> _YOUR OBJECTIVE_
Your task is to print the material below exactly as presented.

> _DATA_
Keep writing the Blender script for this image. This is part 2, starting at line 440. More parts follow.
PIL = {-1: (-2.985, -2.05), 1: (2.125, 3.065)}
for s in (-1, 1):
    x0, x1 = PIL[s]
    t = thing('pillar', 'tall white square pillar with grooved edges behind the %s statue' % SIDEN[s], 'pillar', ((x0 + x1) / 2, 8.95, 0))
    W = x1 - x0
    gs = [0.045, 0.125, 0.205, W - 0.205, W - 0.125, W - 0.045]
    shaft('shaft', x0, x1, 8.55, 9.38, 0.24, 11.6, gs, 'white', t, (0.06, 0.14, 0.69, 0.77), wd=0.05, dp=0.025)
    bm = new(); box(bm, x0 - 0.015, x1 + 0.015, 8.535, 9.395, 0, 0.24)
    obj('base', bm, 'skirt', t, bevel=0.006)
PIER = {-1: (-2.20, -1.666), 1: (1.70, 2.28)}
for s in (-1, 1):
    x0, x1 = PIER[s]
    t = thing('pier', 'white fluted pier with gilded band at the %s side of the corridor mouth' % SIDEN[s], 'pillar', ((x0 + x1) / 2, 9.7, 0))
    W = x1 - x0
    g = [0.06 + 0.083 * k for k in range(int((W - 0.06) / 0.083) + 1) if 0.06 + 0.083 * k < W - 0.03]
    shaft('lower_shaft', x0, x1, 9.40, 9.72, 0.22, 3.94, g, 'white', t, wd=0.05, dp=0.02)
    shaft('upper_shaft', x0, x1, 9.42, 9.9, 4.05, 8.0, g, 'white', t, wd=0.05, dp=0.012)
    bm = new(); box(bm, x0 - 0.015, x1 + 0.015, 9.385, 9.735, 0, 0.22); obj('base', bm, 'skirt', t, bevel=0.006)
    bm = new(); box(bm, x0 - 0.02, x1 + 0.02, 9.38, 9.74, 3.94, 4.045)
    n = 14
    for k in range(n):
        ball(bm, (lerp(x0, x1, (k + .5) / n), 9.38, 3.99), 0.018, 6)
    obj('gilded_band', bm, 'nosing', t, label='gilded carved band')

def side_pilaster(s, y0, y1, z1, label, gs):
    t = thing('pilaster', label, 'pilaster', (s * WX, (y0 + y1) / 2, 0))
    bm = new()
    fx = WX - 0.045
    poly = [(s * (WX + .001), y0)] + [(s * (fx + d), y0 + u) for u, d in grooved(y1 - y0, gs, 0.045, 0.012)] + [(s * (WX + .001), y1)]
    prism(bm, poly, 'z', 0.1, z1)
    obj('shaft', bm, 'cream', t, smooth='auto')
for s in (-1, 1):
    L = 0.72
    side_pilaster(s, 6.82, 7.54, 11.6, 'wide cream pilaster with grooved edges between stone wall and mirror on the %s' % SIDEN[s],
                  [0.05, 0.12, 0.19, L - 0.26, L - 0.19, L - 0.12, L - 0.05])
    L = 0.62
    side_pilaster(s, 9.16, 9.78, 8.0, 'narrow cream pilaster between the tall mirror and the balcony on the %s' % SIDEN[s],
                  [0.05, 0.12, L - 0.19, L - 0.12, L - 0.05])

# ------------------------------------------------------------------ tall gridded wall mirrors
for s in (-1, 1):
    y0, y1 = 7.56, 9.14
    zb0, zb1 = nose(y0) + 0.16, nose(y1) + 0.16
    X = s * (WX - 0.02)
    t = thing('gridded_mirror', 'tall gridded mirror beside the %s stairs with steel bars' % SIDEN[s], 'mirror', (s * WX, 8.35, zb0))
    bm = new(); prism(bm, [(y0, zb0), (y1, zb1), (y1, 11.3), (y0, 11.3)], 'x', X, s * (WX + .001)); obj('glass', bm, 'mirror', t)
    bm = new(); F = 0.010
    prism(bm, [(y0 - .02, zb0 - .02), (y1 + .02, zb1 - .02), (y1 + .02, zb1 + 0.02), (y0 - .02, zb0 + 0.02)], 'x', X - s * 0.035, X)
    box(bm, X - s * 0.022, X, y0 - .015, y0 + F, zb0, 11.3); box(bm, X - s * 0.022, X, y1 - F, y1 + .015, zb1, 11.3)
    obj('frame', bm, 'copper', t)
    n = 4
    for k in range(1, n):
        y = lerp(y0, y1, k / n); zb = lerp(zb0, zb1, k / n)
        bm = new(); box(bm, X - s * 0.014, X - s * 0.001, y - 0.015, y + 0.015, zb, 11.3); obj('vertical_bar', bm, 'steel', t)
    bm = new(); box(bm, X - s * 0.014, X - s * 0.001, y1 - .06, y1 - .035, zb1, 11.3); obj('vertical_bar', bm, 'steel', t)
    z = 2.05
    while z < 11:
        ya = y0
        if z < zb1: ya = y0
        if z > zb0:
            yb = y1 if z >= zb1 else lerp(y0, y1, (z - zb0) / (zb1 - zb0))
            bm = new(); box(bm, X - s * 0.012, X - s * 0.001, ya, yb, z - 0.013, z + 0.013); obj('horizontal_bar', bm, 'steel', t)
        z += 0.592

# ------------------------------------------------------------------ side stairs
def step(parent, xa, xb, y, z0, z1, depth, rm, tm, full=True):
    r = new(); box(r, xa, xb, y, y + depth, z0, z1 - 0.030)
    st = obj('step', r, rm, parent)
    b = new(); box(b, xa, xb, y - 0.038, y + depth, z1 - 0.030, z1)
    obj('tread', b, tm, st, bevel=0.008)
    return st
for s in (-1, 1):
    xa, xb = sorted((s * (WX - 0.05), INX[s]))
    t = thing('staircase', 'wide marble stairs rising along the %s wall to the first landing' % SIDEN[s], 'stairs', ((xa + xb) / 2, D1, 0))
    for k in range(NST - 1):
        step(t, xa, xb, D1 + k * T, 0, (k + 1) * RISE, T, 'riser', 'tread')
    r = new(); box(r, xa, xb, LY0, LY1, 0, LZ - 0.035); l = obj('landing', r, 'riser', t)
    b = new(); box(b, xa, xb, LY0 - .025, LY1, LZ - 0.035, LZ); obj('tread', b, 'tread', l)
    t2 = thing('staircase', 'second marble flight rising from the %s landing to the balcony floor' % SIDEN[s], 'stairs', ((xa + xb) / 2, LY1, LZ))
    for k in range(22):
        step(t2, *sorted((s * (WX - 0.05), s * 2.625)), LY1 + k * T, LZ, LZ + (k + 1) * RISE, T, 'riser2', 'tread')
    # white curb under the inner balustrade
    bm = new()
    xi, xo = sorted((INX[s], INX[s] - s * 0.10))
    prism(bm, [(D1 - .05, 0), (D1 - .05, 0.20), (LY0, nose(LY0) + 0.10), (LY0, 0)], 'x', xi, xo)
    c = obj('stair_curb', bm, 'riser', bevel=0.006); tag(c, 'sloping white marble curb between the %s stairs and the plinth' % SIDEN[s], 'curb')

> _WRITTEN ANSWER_
Keep writing the Blender script for this image. This is part 2, starting at line 440. More parts follow.
PIL = {-1: (-2.985, -2.05), 1: (2.125, 3.065)}
for s in (-1, 1):
    x0, x1 = PIL[s]
    t = thing('pillar', 'tall white square pillar with grooved edges behind the %s statue' % SIDEN[s], 'pillar', ((x0 + x1) / 2, 8.95, 0))
    W = x1 - x0
    gs = [0.045, 0.125, 0.205, W - 0.205, W - 0.125, W - 0.045]
    shaft('shaft', x0, x1, 8.55, 9.38, 0.24, 11.6, gs, 'white', t, (0.06, 0.14, 0.69, 0.77), wd=0.05, dp=0.025)
    bm = new(); box(bm, x0 - 0.015, x1 + 0.015, 8.535, 9.395, 0, 0.24)
    obj('base', bm, 'skirt', t, bevel=0.006)
PIER = {-1: (-2.20, -1.666), 1: (1.70, 2.28)}
for s in (-1, 1):
    x0, x1 = PIER[s]
    t = thing('pier', 'white fluted pier with gilded band at the %s side of the corridor mouth' % SIDEN[s], 'pillar', ((x0 + x1) / 2, 9.7, 0))
    W = x1 - x0
    g = [0.06 + 0.083 * k for k in range(int((W - 0.06) / 0.083) + 1) if 0.06 + 0.083 * k < W - 0.03]
    shaft('lower_shaft', x0, x1, 9.40, 9.72, 0.22, 3.94, g, 'white', t, wd=0.05, dp=0.02)
    shaft('upper_shaft', x0, x1, 9.42, 9.9, 4.05, 8.0, g, 'white', t, wd=0.05, dp=0.012)
    bm = new(); box(bm, x0 - 0.015, x1 + 0.015, 9.385, 9.735, 0, 0.22); obj('base', bm, 'skirt', t, bevel=0.006)
    bm = new(); box(bm, x0 - 0.02, x1 + 0.02, 9.38, 9.74, 3.94, 4.045)
    n = 14
    for k in range(n):
        ball(bm, (lerp(x0, x1, (k + .5) / n), 9.38, 3.99), 0.018, 6)
    obj('gilded_band', bm, 'nosing', t, label='gilded carved band')

def side_pilaster(s, y0, y1, z1, label, gs):
    t = thing('pilaster', label, 'pilaster', (s * WX, (y0 + y1) / 2, 0))
    bm = new()
    fx = WX - 0.045
    poly = [(s * (WX + .001), y0)] + [(s * (fx + d), y0 + u) for u, d in grooved(y1 - y0, gs, 0.045, 0.012)] + [(s * (WX + .001), y1)]
    prism(bm, poly, 'z', 0.1, z1)
    obj('shaft', bm, 'cream', t, smooth='auto')
for s in (-1, 1):
    L = 0.72
    side_pilaster(s, 6.82, 7.54, 11.6, 'wide cream pilaster with grooved edges between stone wall and mirror on the %s' % SIDEN[s],
                  [0.05, 0.12, 0.19, L - 0.26, L - 0.19, L - 0.12, L - 0.05])
    L = 0.62
    side_pilaster(s, 9.16, 9.78, 8.0, 'narrow cream pilaster between the tall mirror and the balcony on the %s' % SIDEN[s],
                  [0.05, 0.12, L - 0.19, L - 0.12, L - 0.05])

# ------------------------------------------------------------------ tall gridded wall mirrors
for s in (-1, 1):
    y0, y1 = 7.56, 9.14
    zb0, zb1 = nose(y0) + 0.16, nose(y1) + 0.16
    X = s * (WX - 0.02)
    t = thing('gridded_mirror', 'tall gridded mirror beside the %s stairs with steel bars' % SIDEN[s], 'mirror', (s * WX, 8.35, zb0))
    bm = new(); prism(bm, [(y0, zb0), (y1, zb1), (y1, 11.3), (y0, 11.3)], 'x', X, s * (WX + .001)); obj('glass', bm, 'mirror', t)
    bm = new(); F = 0.010
    prism(bm, [(y0 - .02, zb0 - .02), (y1 + .02, zb1 - .02), (y1 + .02, zb1 + 0.02), (y0 - .02, zb0 + 0.02)], 'x', X - s * 0.035, X)
    box(bm, X - s * 0.022, X, y0 - .015, y0 + F, zb0, 11.3); box(bm, X - s * 0.022, X, y1 - F, y1 + .015, zb1, 11.3)
    obj('frame', bm, 'copper', t)
    n = 4
    for k in range(1, n):
        y = lerp(y0, y1, k / n); zb = lerp(zb0, zb1, k / n)
        bm = new(); box(bm, X - s * 0.014, X - s * 0.001, y - 0.015, y + 0.015, zb, 11.3); obj('vertical_bar', bm, 'steel', t)
    bm = new(); box(bm, X - s * 0.014, X - s * 0.001, y1 - .06, y1 - .035, zb1, 11.3); obj('vertical_bar', bm, 'steel', t)
    z = 2.05
    while z < 11:
        ya = y0
        if z < zb1: ya = y0
        if z > zb0:
            yb = y1 if z >= zb1 else lerp(y0, y1, (z - zb0) / (zb1 - zb0))
            bm = new(); box(bm, X - s * 0.012, X - s * 0.001, ya, yb, z - 0.013, z + 0.013); obj('horizontal_bar', bm, 'steel', t)
        z += 0.592

# ------------------------------------------------------------------ side stairs
def step(parent, xa, xb, y, z0, z1, depth, rm, tm, full=True):
    r = new(); box(r, xa, xb, y, y + depth, z0, z1 - 0.030)
    st = obj('step', r, rm, parent)
    b = new(); box(b, xa, xb, y - 0.038, y + depth, z1 - 0.030, z1)
    obj('tread', b, tm, st, bevel=0.008)
    return st
for s in (-1, 1):
    xa, xb = sorted((s * (WX - 0.05), INX[s]))
    t = thing('staircase', 'wide marble stairs rising along the %s wall to the first landing' % SIDEN[s], 'stairs', ((xa + xb) / 2, D1, 0))
    for k in range(NST - 1):
        step(t, xa, xb, D1 + k * T, 0, (k + 1) * RISE, T, 'riser', 'tread')
    r = new(); box(r, xa, xb, LY0, LY1, 0, LZ - 0.035); l = obj('landing', r, 'riser', t)
    b = new(); box(b, xa, xb, LY0 - .025, LY1, LZ - 0.035, LZ); obj('tread', b, 'tread', l)
    t2 = thing('staircase', 'second marble flight rising from the %s landing to the balcony floor' % SIDEN[s], 'stairs', ((xa + xb) / 2, LY1, LZ))
    for k in range(22):
        step(t2, *sorted((s * (WX - 0.05), s * 2.625)), LY1 + k * T, LZ, LZ + (k + 1) * RISE, T, 'riser2', 'tread')
    # white curb under the inner balustrade
    bm = new()
    xi, xo = sorted((INX[s], INX[s] - s * 0.10))
    prism(bm, [(D1 - .05, 0), (D1 - .05, 0.20), (LY0, nose(LY0) + 0.10), (LY0, 0)], 'x', xi, xo)
    c = obj('stair_curb', bm, 'riser', bevel=0.006); tag(c, 'sloping white marble curb between the %s stairs and the plinth' % SIDEN[s], 'curb')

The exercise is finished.